Zukunft + Gesellschaft
Sandra Einhoff: Modelle wie die Vier-Tage-Woche zeigen, dass es möglich ist, sich auf die Kernkompetenz der Arbeit zu fokussieren und gleichzeitig mehr Raum und Zeit für Entspannung zu ermöglichen. Wir müssen uns neu organisieren. Es gibt Lösungen, die sowohl unsere Wirtschaft stärken als auch unsere Psyche! Es gilt, der zunehmenden Erschöpfung, Überforderung und Überfrachtung etwas entgegenzusetzen! Bei einer guten Arbeitsorganisation geht eine hohe Arbeitsleistung Hand in Hand mit einem hohen Wohlbefinden. Entspannung, Regeneration und Pausen in der Arbeitswelt sind nicht einfach nur nice to have … sie sind Teil des Erfolgs.
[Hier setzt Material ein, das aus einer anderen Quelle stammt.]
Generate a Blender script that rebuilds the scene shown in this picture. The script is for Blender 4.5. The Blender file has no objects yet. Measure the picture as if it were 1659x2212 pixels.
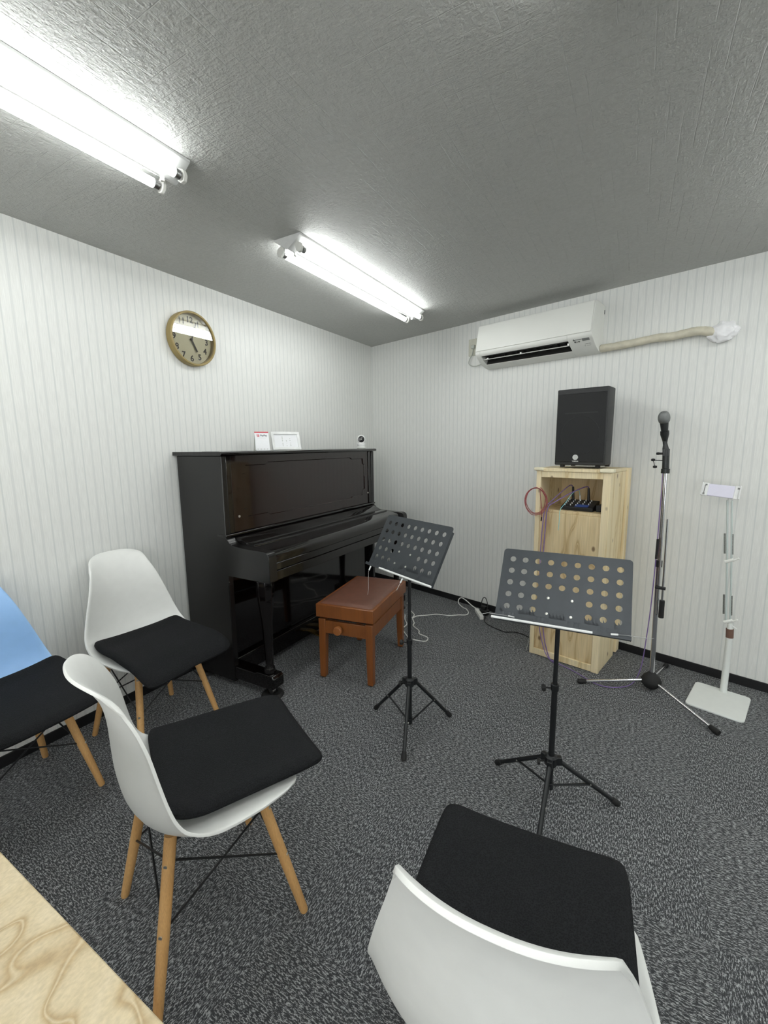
import bpy, bmesh, math, random
from mathutils import Vector, Matrix
random.seed(7)
sc = bpy.context.scene
COL = sc.collection
PI = math.pi

# ------------------------------------------------------------------ camera
AL = 0.263832                       # angle of the right wall against the x axis
H = 2.141                           # ceiling height
cam_d = bpy.data.cameras.new('camera')
cam = bpy.data.objects.new('camera', cam_d)
COL.objects.link(cam)
def cam_matrix(yaw, pitch, roll, loc):
    fwd = Vector((math.sin(yaw)*math.cos(pitch), math.cos(yaw)*math.cos(pitch), math.sin(pitch)))
    r = Vector((math.cos(yaw), -math.sin(yaw), 0))
    d = fwd.cross(r)
    c, s = math.cos(roll), math.sin(roll)
    rr = r*c + d*s
    dd = r*(-s) + d*c
    M = Matrix((rr, -dd, -fwd)).transposed().to_4x4()
    M.translation = Vector(loc)
    return M
cam.matrix_world = cam_matrix(-0.5231076, -0.1518585, 0.0105881, (2.125551, -3.493711, 1.264231))
cam_d.sensor_fit = 'HORIZONTAL'
cam_d.sensor_width = 36.0
cam_d.lens = 938.78*36.0/1659.0
cam_d.clip_start = 0.02
sc.camera = cam

# ------------------------------------------------------------------ world, exposure
w = bpy.data.worlds.new('world'); sc.world = w; w.use_nodes = True
w.node_tree.nodes['Background'].inputs[0].default_value = (0.8, 0.85, 0.9, 1)
w.node_tree.nodes['Background'].inputs[1].default_value = 0.05
sc.view_settings.view_transform = 'Standard'
sc.view_settings.look = 'None'
sc.view_settings.exposure = 0.15
sc.view_settings.gamma = 1.0
sc.view_settings.use_curve_mapping = False
TUBE_STRENGTH = 20.5
FILL_WINDOW_STRENGTH = 3.3
sc.cycles.use_denoising = True
sc.cycles.max_bounces = 10
sc.cycles.diffuse_bounces = 6
sc.cycles.sample_clamp_indirect = 6.0
sc.cycles.use_light_tree = True

# ------------------------------------------------------------------ materials
def new_mat(name):
    m = bpy.data.materials.new(name); m.use_nodes = True
    nt = m.node_tree
    b = nt.nodes['Principled BSDF']
    return m, nt, b
def L(nt, a, b): nt.links.new(a, b)
def srgb(r, g, b):
    f = lambda c: (c/255)/12.92 if c/255 <= 0.04045 else ((c/255+0.055)/1.055)**2.4
    return (f(r), f(g), f(b), 1)
def noise(nt, scale, detail=3, vec=None, rough=0.5):
    n = nt.nodes.new('ShaderNodeTexNoise'); n.inputs['Scale'].default_value = scale
    n.inputs['Detail'].default_value = detail; n.inputs['Roughness'].default_value = rough
    if vec is not None: L(nt, vec, n.inputs['Vector'])
    return n
def ramp(nt, fac, stops):
    r = nt.nodes.new('ShaderNodeValToRGB'); e = r.color_ramp.elements
    while len(e) < len(stops): e.new(0.5)
    for i, (p, c) in enumerate(stops): e[i].position = p; e[i].color = c
    L(nt, fac, r.inputs[0]); return r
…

Janette Rosenberg: Unternehmen müssen sich bewusst sein bzw. bewusst dafür entscheiden, neue Wege zu gehen. Vor allem müssen sie umdenken und daran denken, dass es Zeit braucht, Einstellungen und Verhaltensweisen zu ändern. Weiterentwicklung bedeutet mehr Raum für Neues. Durch halbherzige Lippenbekenntnisse werden wertvolle Zukunftschancen vergeudet und Nichthandeln in einem neuen Zeitalter kann im Extremfall dazu führen, dass man den Anschluss verpasst.
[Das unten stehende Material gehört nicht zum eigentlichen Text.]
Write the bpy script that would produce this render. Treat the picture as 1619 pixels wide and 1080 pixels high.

Dr. Silvija Franjic: Es steht außer Frage: Die Zeiten werden schwerer. Umso mehr müssen wir uns überlegen, wohin wir uns künftig entwickeln wollen. Genauso müssen wir aber gerade jetzt genau prüfen, welche Pferde wir bereits „falsch gesattelt haben“. Gerade, was die jüngeren Generationen betrifft, sind einige Konzepte fehlgeschlagen. Es hat sich nicht wirklich gelohnt, die Schul-, Ausbildungszeit oder Studienzeit zu verkürzen, die kleinen Köpfe der Schulkinder zuzuballern und aus allen Nachwuchsvortragsredner oder digitale oder technische Genies als Unterrichtsretorten zu machen.
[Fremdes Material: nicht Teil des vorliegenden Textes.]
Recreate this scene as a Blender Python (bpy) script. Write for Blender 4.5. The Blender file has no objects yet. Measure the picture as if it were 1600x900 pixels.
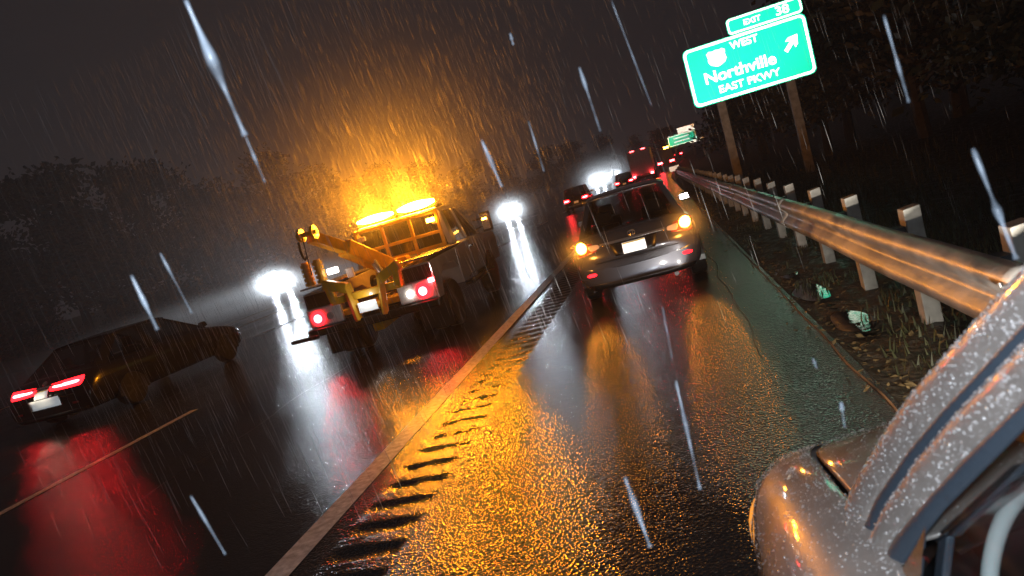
import bpy, bmesh, math, random
from mathutils import Vector, Matrix, noise
from mathutils.bvhtree import BVHTree
R = math.radians
rnd = random.Random(7)
sc = bpy.context.scene
col = sc.collection

# ------------------------------------------------------------------ camera, world, exposure
CAM_H = 1.7
f, roll = 1067.0, R(16)
PITCH, YAW = R(6.704), R(14.109)
Fv = Vector((-math.sin(YAW)*math.cos(PITCH), math.cos(YAW)*math.cos(PITCH), -math.sin(PITCH)))
Rv = Vector((math.cos(YAW), math.sin(YAW), 0))
Dv = Fv.cross(Rv)                                   # points down in the unrolled picture
cd = bpy.data.cameras.new('camera'); cam = bpy.data.objects.new('camera', cd); col.objects.link(cam)
# picture x axis = cos*R + sin*D ; picture down axis = -sin*R + cos*D  (in camera space, roll to the right)
px_axis = Rv*math.cos(roll) + Dv*math.sin(roll)
dn_axis = -Rv*math.sin(roll) + Dv*math.cos(roll)
m = Matrix.Identity(4)
for i in range(3):
    m[i][0] = px_axis[i]; m[i][1] = -dn_axis[i]; m[i][2] = -Fv[i]
m[0][3], m[1][3], m[2][3] = 0, 0, CAM_H
cam.matrix_world = m
cd.sensor_width = 36; cd.lens = f/1600*36
cd.clip_start = 0.05; cd.clip_end = 3000
sc.camera = cam
cd.dof.use_dof = True; cd.dof.focus_distance = 9.0; cd.dof.aperture_fstop = 5.0

w = bpy.data.worlds.new('World'); sc.world = w; w.use_nodes = True
nt = w.node_tree; bg = nt.nodes['Background']
WORLD = 0.016
bg.inputs['Color'].default_value = (1.0, .88, .98, 1); bg.inputs['Strength'].default_value = WORLD

vs = sc.view_settings
vs.view_transform = 'Standard'; vs.look = 'None'; vs.exposure = 0; vs.gamma = 1; vs.use_curve_mapping = False
sc.cycles.use_denoising = True
sc.cycles.max_bounces = 6; sc.cycles.volume_bounces = 0
sc.cycles.transparent_max_bounces = 12
sc.cycles.sample_clamp_indirect = 4
sc.cycles.caustics_reflective = False; sc.cycles.caustics_refractive = False

# headlamp / flash powers, kept together for tuning
P_FLASH = 120
P_HEAD = 260            # our own headlamps, each
P_ONC = 700           # oncoming headlamps, each
E_BEACON = 560
HAZE = 0.0017

# ------------------------------------------------------------------ helpers
def ray(x, y):
    a, b = x-800, y-450
    u = a*math.cos(roll) - b*math.sin(roll); n = a*math.sin(roll) + b*math.cos(roll)
    return Rv*u + Dv*n + Fv*f
def at_y(x, y, Y):
    d = ray(x, y); d = d*(Y/d.y); return Vector((d.x, Y, d.z+CAM_H))
def at_z(x, y, z):
    d = ray(x, y); d = d*((z-CAM_H)/d.z); return Vector((d.x, d.y, z))
def at_d(x, y, dist):
    return ray(x, y).normalized()*dist + Vector((0, 0, CAM_H))

def nd(mt, t): return mt.node_tree.nodes.new(t)
def mat(name, base=(.5,.5,.5), rough=.5, metal=0, spec=.5, emit=None, es=0, coat=0, bump=0, bscale=40, bdist=.01,
        var=0, vscale=6, alpha=1, aniso=0, rvar=0):
    mt = bpy.data.materials.new(name); mt.use_nodes = True
    n = mt.node_tree.nodes; l = mt.node_tree.links; p = n['Principled BSDF']
    p.inputs['Base Color'].default_value = (*base, 1); p.inputs['Roughness'].default_value = rough
    p.inputs['Metallic'].default_value = metal; p.inputs['Specular IOR Level'].default_value = spec
    p.inputs['Coat Weight'].default_value = coat; p.inputs['Coat Roughness'].default_value = .06
    p.inputs['Alpha'].default_value = alpha
    if emit: p.inputs['Emission Color'].default_value = (*emit, 1); p.inputs['Emission Strength'].default_value = es
    if var or bump or rvar:
        tc = nd(mt, 'ShaderNodeTexCoord')
        if var or rvar:
            nz = nd(mt, 'ShaderNodeTexNoise'); nz.inputs['Scale'].default_value = vscale; nz.inputs['Detail'].default_value = 6
            l.new(tc.outputs['Object'], nz.inputs['Vector'])
        if var:
            mr = nd(mt, 'ShaderNodeMapRange'); mr.inputs['From Min'].default_value = .3; mr.inputs['From Max'].default_value = .7
            mr.inputs['To Min'].default_value = 1-var; mr.inputs['To Max'].default_value = 1+var
            l.new(nz.outputs['Fac'], mr.inputs['Value'])
            mx = nd(mt, 'ShaderNodeMix'); mx.data_type = 'RGBA'; mx.blend_type = 'MULTIPLY'; mx.inputs['Factor'].default_value = 1
            mx.inputs['A'].default_value = (*base, 1); l.new(mr.outputs['Result'], mx.inputs['B'])
            l.new(mx.outputs['Result'], p.inputs['Base Color'])
        if rvar:
            m2 = nd(mt, 'ShaderNodeMapRange'); m2.inputs['From Min'].default_value = .3; m2.inputs['From Max'].default_value = .7
            m2.inputs['To Min'].default_value = max(rough-rvar, .03); m2.inputs['To Max'].default_value = rough+rvar
            l.new(nz.outputs['Fac'], m2.inputs['Value']); l.new(m2.outputs['Result'], p.inputs['Roughness'])
        if bump:
            nb = nd(mt, 'ShaderNodeTexNoise'); nb.inputs['Scale'].default_value = bscale; nb.inputs['Detail'].default_value = 4
            l.new(tc.outputs['Object'], nb.inputs['Vector'])
            bp = nd(mt, 'ShaderNodeBump'); bp.inputs['Strength'].default_value = bump; bp.inputs['Distance'].default_value = bdist
            l.new(nb.outputs['Fac'], bp.inputs['Height']); l.new(bp.outputs['Normal'], p.inputs['Normal'])
    return mt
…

Wir haben aus uns eine Müdigkeitsgesellschaft gemacht, die mit einem Überfluss an Informationen eher desinformiert wirkt als wissend. Wir sind immer mehr zu einer Koexistenz-Gemeinschaft geworden, die sich in ihre Flucht- oder Komfort-Bubbles zurückzieht, in der fundiertes Allgemeinwissen irgendwelchen Social-Media-Hypes gewichen ist. Auch Künstliche Intelligenz hält nicht unbedingt das, was sie verspricht, weswegen Mark Zuckerburg es mit Meta vielleicht und ganz hoffentlich sogar nie schaffen wird, die digitale Weltherrschaft an sich zu reißen. Wie weit und wohin wir schon gekommen sind, sieht man daran, dass sich ein Elon Musk mit seinem milliardenschweren Twitterkauf zum Superhelden der Meinungsfreiheit aufschwingen will. Bei all dem, was wir tun, muss das Menschliche wieder mehr in den Mittelpunkt. Miteinander statt nebeneinander, gegeneinander. Und zusammen müssen wir uns – so gerecht es nur geht – die Frage stellen: Was ist wirklich noch möglich?